Considérant que de fait, les époux [P] ont revendiqué pour leurs deux enfants mineurs la nationalité française sur le fondement de l'article 18 du code civil et invoqué, subsidiairement, l'établissement du lien de filiation par possession d'état de Monsieur [Y] [P], grand-père des requérants, à l'égard de [Z] [D] ;
Considérant que le tribunal après avoir considéré qu'il n'était pas justifié d'un lien de filiation entre cette dernière et [Y] [P] grand-père allégué a retenu que [Y] [B] [P], son fils, né avant l'indépendance de l'Algérie avait postérieurement joui comme ses deux enfants de la possession d'état constante de Français en sorte que faute pour le ministère public de démontrer que [Y] [B] [P] était soumis au statut civil de droit local, la nationalité française des requérants était établie en application des articles 32-2 et 30-2 du code civil ;
Considérant qu'en faisant d'office application des dits textes sans recueillir préalablement les explications des parties, rien dans les motifs de la décision et dans les pièces de la procédure ne venant accréditer l'affirmation des requérants selon laquelle le ministère public aurait été enjoint de conclure sur ce point, le tribunal a méconnu le principe de la contradiction qu'il lui appartenait d'observer.
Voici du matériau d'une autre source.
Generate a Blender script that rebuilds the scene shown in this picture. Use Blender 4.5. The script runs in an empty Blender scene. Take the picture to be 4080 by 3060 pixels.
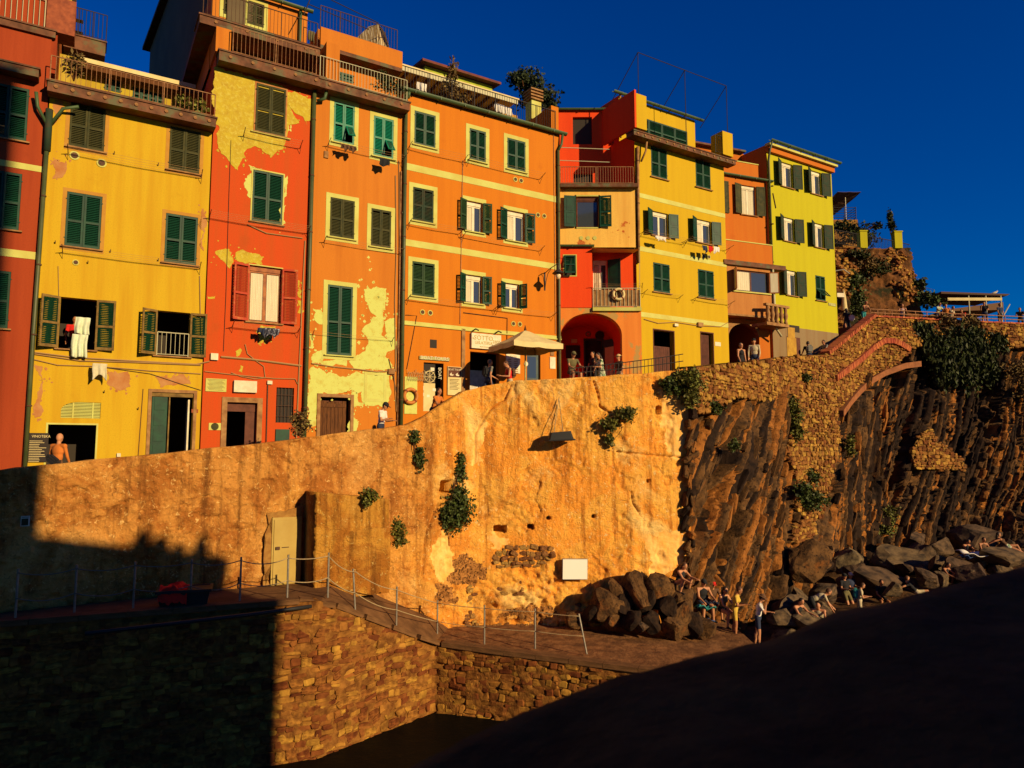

Considérant que le jugement déféré doit, dès lors, être annulé.
Considérant que par l'effet dévolutif de l'appel, la cour se trouve saisie de l'entier litige.
Considérant qu'en application de l'article 30 du code civil, la charge de la preuve incombe aux intimés qui ne sont pas titulaires d'un certificat de nationalité française.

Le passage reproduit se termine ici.